Buchhorn was convicted in 2018 of second-degree murder in the death of 9-month-old Oliver “Ollie” Ortiz. She was sentenced to more than 10 years in prison, but in August 2021 her conviction was overturned by the Kansas Court of Appeals, which said her counsel was deficient and ordered a new trial. The Douglas County District Attorney’s Office then asked the Supreme Court to review the appeals court’s decision.
Much of Wednesday’s review focused on two expert witnesses who testified at Buchhorn’s trial: then-Douglas County Coroner Erik Mitchell and Seattle-based forensic pathologist Carl Wigren.
At the trial, Mitchell laid out his theory of Oliver’s death: that it was instantaneous and caused by a blow to the head. As the Journal-World previously reported, the coroner testified that Oliver had a fractured skull caused by an incident forceful enough — not a drop, fall or the actions of another child — to render him unresponsive right away and, without intervention, dead within minutes.
Wigren, the defense’s expert witness, had a different theory. In his testimony, he said he believed that the injury that Oliver suffered was an old injury with signs of healing, and that it could not have been caused on the day Oliver died.
The big issue in the case now is whether Buchhorn’s trial attorneys, Paul Morrison and Veronica Dersch, did enough to poke holes in Mitchell’s theory of how Oliver died — particularly in Mitchell’s “electrical interruption theory,” which involves the “depolarization” of neurons and which was used to explain a death from a head injury that did not also dramatically injure the brain.
Attorney William J. Skepnek, who has been representing Buchhorn throughout the appeal process, argued Wednesday that Morrison knew the coroner’s theory was “gobbledygook” and failed to adequately convey that to the jury, leading them to convict Buchhorn.
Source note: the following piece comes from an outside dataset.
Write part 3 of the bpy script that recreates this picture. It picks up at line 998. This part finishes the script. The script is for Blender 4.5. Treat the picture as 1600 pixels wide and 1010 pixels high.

Deputy Solicitor General Kristafer Ailslieger, who was presenting the case for the Douglas County district attorney, argued that Buchhorn’s trial attorneys met their obligations in offering Wigren’s expert opinion, which presented a reasonable alternative for the jury to consider, even though it did not specifically address the scientific validity of a depolarization theory.
Ailslieger noted that the standard for determining ineffective assistance of counsel, as outlined in the U.S. Supreme Court case Strickland v. Washington, is whether an attorney’s performance fell below an objective standard of reasonableness and whether that performance gave rise to a reasonable probability that if counsel had performed adequately, the result would have been different.
“They just lost the case,” he said of the trial defense attorneys, “and losing does not make you deficient.”
The Kansas Supreme Court will issue its ruling at a later date.